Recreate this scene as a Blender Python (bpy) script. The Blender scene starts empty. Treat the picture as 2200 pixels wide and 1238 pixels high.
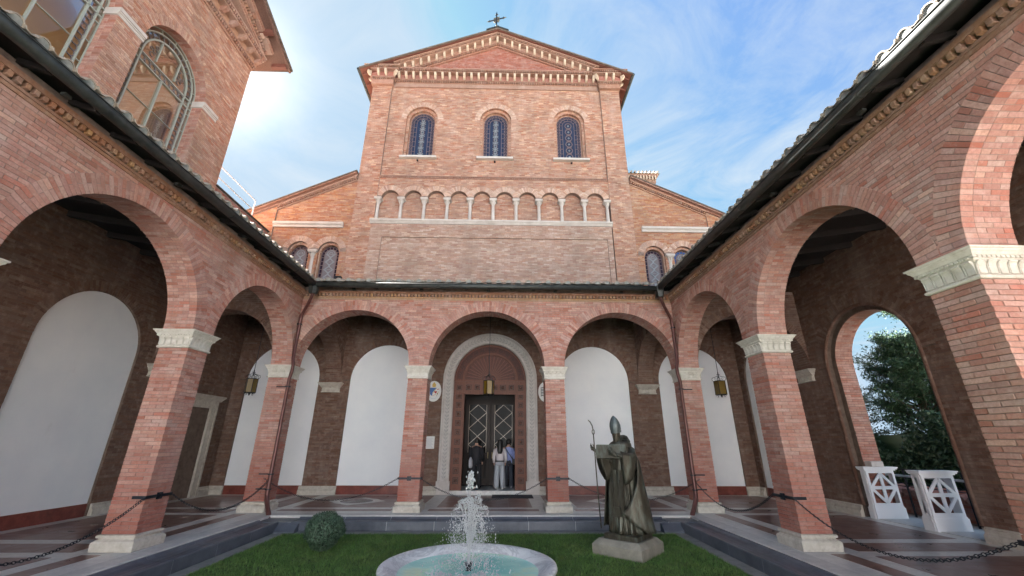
import bpy, math, random
import numpy as np
from mathutils import Matrix, Vector
random.seed(7); RS = np.random.RandomState(11)
PI = math.pi; cos = math.cos; sin = math.sin; R_ = math.radians
sc = bpy.context.scene
COL = bpy.data.collections.new('place'); sc.collection.children.link(COL)
# ------------------------------------------------------------------ camera, sky, sun, exposure
cd = bpy.data.cameras.new('camera'); cam = bpy.data.objects.new('camera', cd); COL.objects.link(cam)
cd.sensor_fit = 'HORIZONTAL'; cd.sensor_width = 36.0; cd.lens = 880.434 / 2200 * 36
cd.clip_start = 0.05; cd.clip_end = 3000
cF = Vector((0.01962749, 0.93642461, 0.35031945)); cR = Vector((0.99974329, -0.02234866, 0.00372628)); cU = Vector((-0.01131855, -0.35015639, 0.93662287))
cam.matrix_world = Matrix(((cR.x, cU.x, -cF.x, 0), (cR.y, cU.y, -cF.y, 0), (cR.z, cU.z, -cF.z, 1.65), (0, 0, 0, 1)))
sc.camera = cam
SUN_AZ, SUN_EL = -43.0, 40.0          # azimuth from +y towards +x
w = bpy.data.worlds.new('World'); sc.world = w; w.use_nodes = True
nt = w.node_tree; nt.nodes.clear(); N = nt.nodes; LK = nt.links
out = N.new('ShaderNodeOutputWorld'); bg = N.new('ShaderNodeBackground'); bg.inputs['Strength'].default_value = 0.05
sky = N.new('ShaderNodeTexSky'); sky.sky_type = 'NISHITA'; sky.sun_disc = False
sky.sun_elevation = R_(SUN_EL); sky.sun_rotation = R_(SUN_AZ); sky.altitude = 50; sky.air_density = 1.0; sky.dust_density = 0.6; sky.ozone_density = 3.0
tc = N.new('ShaderNodeTexCoord')
# direction divided by height: clouds lie on a flat layer
sep = N.new('ShaderNodeSeparateXYZ'); LK.new(tc.outputs['Generated'], sep.inputs[0])
zz = N.new('ShaderNodeMath'); zz.operation = 'MAXIMUM'; zz.inputs[1].default_value = 0.12; LK.new(sep.outputs['Z'], zz.inputs[0])
dx = N.new('ShaderNodeMath'); dx.operation = 'DIVIDE'; LK.new(sep.outputs['X'], dx.inputs[0]); LK.new(zz.outputs[0], dx.inputs[1])
dy = N.new('ShaderNodeMath'); dy.operation = 'DIVIDE'; LK.new(sep.outputs['Y'], dy.inputs[0]); LK.new(zz.outputs[0], dy.inputs[1])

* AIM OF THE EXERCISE
Retype the listing exactly. Pictures do not belong in the copy.

* EXPECTED ANSWER
Recreate this scene as a Blender Python (bpy) script. The Blender scene starts empty. Treat the picture as 2200 pixels wide and 1238 pixels high.
import bpy, math, random
import numpy as np
from mathutils import Matrix, Vector
random.seed(7); RS = np.random.RandomState(11)
PI = math.pi; cos = math.cos; sin = math.sin; R_ = math.radians
sc = bpy.context.scene
COL = bpy.data.collections.new('place'); sc.collection.children.link(COL)
# ------------------------------------------------------------------ camera, sky, sun, exposure
cd = bpy.data.cameras.new('camera'); cam = bpy.data.objects.new('camera', cd); COL.objects.link(cam)
cd.sensor_fit = 'HORIZONTAL'; cd.sensor_width = 36.0; cd.lens = 880.434 / 2200 * 36
cd.clip_start = 0.05; cd.clip_end = 3000
cF = Vector((0.01962749, 0.93642461, 0.35031945)); cR = Vector((0.99974329, -0.02234866, 0.00372628)); cU = Vector((-0.01131855, -0.35015639, 0.93662287))
cam.matrix_world = Matrix(((cR.x, cU.x, -cF.x, 0), (cR.y, cU.y, -cF.y, 0), (cR.z, cU.z, -cF.z, 1.65), (0, 0, 0, 1)))
sc.camera = cam
SUN_AZ, SUN_EL = -43.0, 40.0          # azimuth from +y towards +x
w = bpy.data.worlds.new('World'); sc.world = w; w.use_nodes = True
nt = w.node_tree; nt.nodes.clear(); N = nt.nodes; LK = nt.links
out = N.new('ShaderNodeOutputWorld'); bg = N.new('ShaderNodeBackground'); bg.inputs['Strength'].default_value = 0.05
sky = N.new('ShaderNodeTexSky'); sky.sky_type = 'NISHITA'; sky.sun_disc = False
sky.sun_elevation = R_(SUN_EL); sky.sun_rotation = R_(SUN_AZ); sky.altitude = 50; sky.air_density = 1.0; sky.dust_density = 0.6; sky.ozone_density = 3.0
tc = N.new('ShaderNodeTexCoord')
# direction divided by height: clouds lie on a flat layer
sep = N.new('ShaderNodeSeparateXYZ'); LK.new(tc.outputs['Generated'], sep.inputs[0])
zz = N.new('ShaderNodeMath'); zz.operation = 'MAXIMUM'; zz.inputs[1].default_value = 0.12; LK.new(sep.outputs['Z'], zz.inputs[0])
dx = N.new('ShaderNodeMath'); dx.operation = 'DIVIDE'; LK.new(sep.outputs['X'], dx.inputs[0]); LK.new(zz.outputs[0], dx.inputs[1])
dy = N.new('ShaderNodeMath'); dy.operation = 'DIVIDE'; LK.new(sep.outputs['Y'], dy.inputs[0]); LK.new(zz.outputs[0], dy.inputs[1])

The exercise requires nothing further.